Durante los siglos XVII y XVIII la Diputación del Señorío construyó con afán y detalle la justificación teórica de los privilegios del solar vizcaíno, sobre todo el que figura en el Fuero de que el Señor no tenga derecho a otros servicios, pedidos, alcabalas o impuesto que los ya existentes en 1452. La exención fiscal y las aduanas lejos de las costas, ambas necesarias por «la pobreza de la tierra», junto con la válvula protectora de la prohibición de establecerse a los foráneos carentes de hidalguía, consolidaron la supervivencia de una comunidad siempre al borde de la trampa malthusiana.
Cambiamos rápidamente de marco temporal: en 1878 se vienen de abolir las prebendas forales. Hay que integrar a las hasta entonces provincias exentas en la unidad constitucional de la Monarquía y, por tanto, deben pagar impuestos como los demás territorios. Crea así Cánovas un régimen transitorio y provisional para que las provincias vascongadas «entren en el concierto económico de España». Un régimen que, de la mano de los amigos políticos de Madrid, se convertirá en duradero y sobrevivirá a la República, a Franco y a la Constitución de 1978. Su teorización política como «derecho histórico» fue intensa, pero a lo que ahora nos interesa el «primer Concierto» entrañó un trato fiscal privilegiado para las provincias, que en los años cruciales del desarrollo industrial fueron paraísos fiscales para los empresarios.
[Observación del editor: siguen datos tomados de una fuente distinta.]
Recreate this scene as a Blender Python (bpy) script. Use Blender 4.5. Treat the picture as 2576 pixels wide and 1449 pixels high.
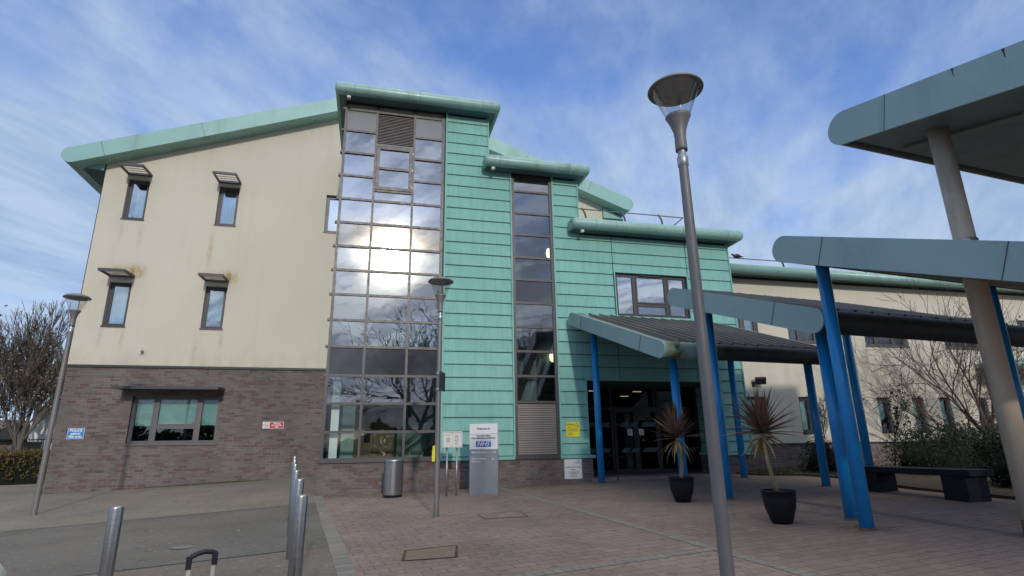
import bpy, math, random
from mathutils import Vector, Matrix
R = math.radians
S = bpy.context.scene
for o in list(bpy.data.objects): bpy.data.objects.remove(o)

# ---------------------------------------------------------------- camera
F_PX, PITCH, ROLL, YAW = 1417.95/2575, R(15.8), R(0.888), R(13.9)
fh = Vector((math.sin(YAW), math.cos(YAW), 0)); rt = Vector((math.cos(YAW), -math.sin(YAW), 0)); up = Vector((0, 0, 1))
fwd = fh*math.cos(PITCH)+up*math.sin(PITCH); u0 = up*math.cos(PITCH)-fh*math.sin(PITCH)
cr = rt*math.cos(ROLL)-u0*math.sin(ROLL); cu = u0*math.cos(ROLL)+rt*math.sin(ROLL)
cam = bpy.data.objects.new('camera', bpy.data.cameras.new('camera')); S.collection.objects.link(cam)
M = Matrix((cr, cu, -fwd)).transposed().to_4x4(); M.translation = Vector((0, 0, 1.3)); cam.matrix_world = M
cam.data.sensor_width = 36; cam.data.lens = F_PX*36; cam.data.clip_start = .05; cam.data.clip_end = 3000
S.camera = cam

# ---------------------------------------------------------------- shader expression helper
class X:
    def __init__(s, t, k): s.t, s.k = t, k
    def _m(s, op, *a, clamp=False):
        n = s.t.nodes.new('ShaderNodeMath'); n.operation = op; n.use_clamp = clamp
        for i, v in enumerate((s,)+a):
            if isinstance(v, X): s.t.links.new(v.k, n.inputs[i])
            else: n.inputs[i].default_value = v
        return X(s.t, n.outputs[0])
    def __add__(s, o): return s._m('ADD', o)
    def __sub__(s, o): return s._m('SUBTRACT', o)
    def __mul__(s, o): return s._m('MULTIPLY', o)
    def __truediv__(s, o): return s._m('DIVIDE', o)
    __radd__ = __add__; __rmul__ = __mul__
    def f(s, op, *a, **k): return s._m(op, *a, **k)
    def sat(s): return s._m('ADD', 0.0, clamp=True)
    def mr(s, a, b, c=0., d=1., smooth=False):
        n = s.t.nodes.new('ShaderNodeMapRange'); n.clamp = True
        if smooth: n.interpolation_type = 'SMOOTHSTEP'
        s.t.links.new(s.k, n.inputs[0])
        for i, v in enumerate((a, b, c, d)): n.inputs[i+1].default_value = v
        return X(s.t, n.outputs[0])
def mixc(t, fac, a, b, mode='MIX'):
    n = t.nodes.new('ShaderNodeMix'); n.data_type = 'RGBA'; n.blend_type = mode
    def put(i, v):
        if isinstance(v, X): t.links.new(v.k, n.inputs[i])
        elif hasattr(v, 'is_output'): t.links.new(v, n.inputs[i])
        elif isinstance(v, (int, float)): n.inputs[i].default_value = v
        else: n.inputs[i].default_value = (*v, 1)
    put(0, fac); put(6, a); put(7, b)
    return n.outputs[2]
def xyz(t, sock):
    n = t.nodes.new('ShaderNodeSeparateXYZ'); t.links.new(sock, n.inputs[0]); return [X(t, o) for o in n.outputs]
def comb(t, *v):
    n = t.nodes.new('ShaderNodeCombineXYZ')
    for i, a in enumerate(v):
        if isinstance(a, X): t.links.new(a.k, n.inputs[i])
        else: n.inputs[i].default_value = a
    return n.outputs[0]
def noise(t, vec, scale, detail=3, rough=.55, dist=0.):
    n = t.nodes.new('ShaderNodeTexNoise'); t.links.new(vec, n.inputs['Vector'])
    n.inputs['Scale'].default_value = scale; n.inputs['Detail'].default_value = detail
    n.inputs['Roughness'].default_value = rough; n.inputs['Distortion'].default_value = dist
    return X(t, n.outputs[0])
def ramp(t, fac, stops, const=False):
    n = t.nodes.new('ShaderNodeValToRGB'); t.links.new(fac.k, n.inputs[0])
    if const: n.color_ramp.interpolation = 'CONSTANT'
    e = n.color_ramp.elements
    while len(e) < len(stops): e.new(.5)
    for k, (p, c) in zip(e, stops): k.position = p; k.color = (*c, 1)
    return n.outputs[0]

# ---------------------------------------------------------------- sky and sun
SUN = Vector((0.018, -0.935, 0.325)).normalized()
EL = math.asin(SUN.z); AZ = math.atan2(SUN.x, SUN.y)
W = bpy.data.worlds.new('World'); S.world = W; W.use_nodes = True
t = W.node_tree; bg = t.nodes['Background']
sky = t.nodes.new('ShaderNodeTexSky'); sky.sky_type = 'NISHITA'; sky.sun_disc = False
sky.sun_elevation = EL; sky.sun_rotation = AZ; sky.altitude = 50; sky.air_density = 1.0; sky.dust_density = .6; sky.ozone_density = 2.5
tc = t.nodes.new('ShaderNodeTexCoord')
dx, dy, dz = xyz(t, tc.outputs['Generated'])
zz = dz.f('MAXIMUM', 0.)+.16
px, py = dx/zz, dy/zz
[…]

La acumulación originaria de capital se logró haciendo pivotar sobre los impuestos al consumo la totalidad de la carga impositiva. Y, aun así, los impuestos eran más bajos que en el resto de España y las diputaciones prestaban mejores servicios públicos.
Y llegamos al nuevo Concierto Económico de 1981, que goza hoy de espléndida salud y produce unas liquidaciones anuales del Cupo que sólo de portentosas pueden calificarse. Repitan conmigo: «Con un esfuerzo fiscal equivalente y para unas competencias homogéneas, el sistema foral vasco genera el doble de financiación por habitante que la media del resto de la nación». No vamos a las razones, sólo a los efectos: en 2017 recibía 4.887 euros/habitante de financiación por 2.396 el resto; en términos de riqueza recibía un 16,2% de su PIB, mientras que la media española era del 10,6%. Y así llevamos años: lo de «acumulación progresiva», en este caso de diferencia en financiación, lleva años funcionando a pleno rendimiento. Y eso se nota, vaya si se nota.
Se nota en ese Estado de Bienestar que existe en el País Vasco y que es cuantitativa y cualitativamente superior al del resto del país. Claro, desde luego, no se me enfaden… también es porque somos más laboriosos y mejores gestores que otros, desde luego, pero lo del privilegio financiero ayuda. Bastante. Mucho. Años y años con una balanza fiscal neta positiva a pesar de que el País Vasco es región del grupo de las ricas y normativamente deficitaria por ello en un régimen de redistribución territorial. Se nota también en la satisfacción complaciente que la sociedad vasca exhala cuando se contempla: está encantada de haberse conocido, como titulaba Jose Luis Zubizarreta hace días. Y no es para menos: tan pocos y tan mejores.
Max Weber teorizó hace tiempo que la identidad es también (no sólo es eso, ni es esencialmente eso, pero lo es también) una «estrategia de grupo para conseguir un cierre privilegiado en sus relaciones con otros grupos humanos en competencia». En el caso de Vasconia esa estrategia ha sido exitosa a lo largo de los siglos y sigue siendo altamente remuneradora en la política actual. De manera que ambos términos, conceptual y culturalmente diversos, han venido a fundirse indisolublemente: ser vasco en España consiste en disponer de un estatus superior, pero, al mismo tiempo, en no tener conciencia de sus causas materiales sino imaginarlo como fruto del valor y del esfuerzo colectivo. Si nos va bien es porque somos como somos, y en esa forma de ser no existe ni asomo de privilegio, faltaría más.
Naturalmente, ya lo sé, de todo esto no puede hablarse en unas elecciones. Son pensamientos que verbalizados llevan al suicidio a cualquier político. Pero como no me presento a ellas, me permito recordarlo. No sea que se nos olvide.